Trata-se de um confronto secular que atravessou e continuará atravessando e tensionando as práticas escolares. Não por nada, autores diversos propõem a metáfora da escola, de seus currículos, de suas práticas como “campo de batalhas”, “território em disputa”, e outras. E assim será, talvez de maneira ainda mais intensa, doravante.
O ministro anunciado é um exemplar do que dissemos em outro Editorial, quando discutimos a liberdade de cátedra: expressa bem o “medo do pensamento livre, da liberdade de ousar produzir conhecimentos diversos sobre a presença de homens e mulheres no mundo, criando novas ideias, novos sonhos, novas realidades. Práticas de rebeldia, de ousadia, de transgressão, de invenção de novas maneiras de viver, que fogem à sua compreensão, afastam-se de seu projeto para o mundo e escapam à sua capacidade de controle. Condenados pelo medo, a única saída dos autoritários é a opressão e a mordaça. Só assim conseguem algum tipo de sobrevivência, ainda que na escuridão das cavernas, como há tanto nos escreveu Platão.”
Essas primeiras considerações de algumas de suas ideias e propostas impõe um alerta: conquistas importantes na Educação Pública correm perigo. A começar pela própria ideia de Educação Pública, como temos afirmado, tomada em seu sentido maior de constituir um patrimônio do Estado Brasileiro, que pertence a seu povo. Um patrimônio que não pode, portanto, ser administrado como se fora uma ‘propriedade’ de um governo, ao bel prazer de um grupo social circunstancialmente hegemônico, ou de uma pessoa que tenha a pretensão de impor-se como régua moral para o País, dispondo e organizando a Educação Pública sob suas crenças e seus valores morais.
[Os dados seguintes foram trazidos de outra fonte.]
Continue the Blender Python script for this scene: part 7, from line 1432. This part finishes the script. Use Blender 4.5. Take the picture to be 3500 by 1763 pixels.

É imenso esse risco.
Dele, outros decorrem: a liberdade de cátedra, as políticas de inclusão e de afirmação de identidades, a autonomia universitária, o sistema Enem-Sisu, as metas do Plano Nacional de Educação, enfim, toda a organização pública da Educação Brasileira, são avanços que poderão ser fragilizados sob sua gestão.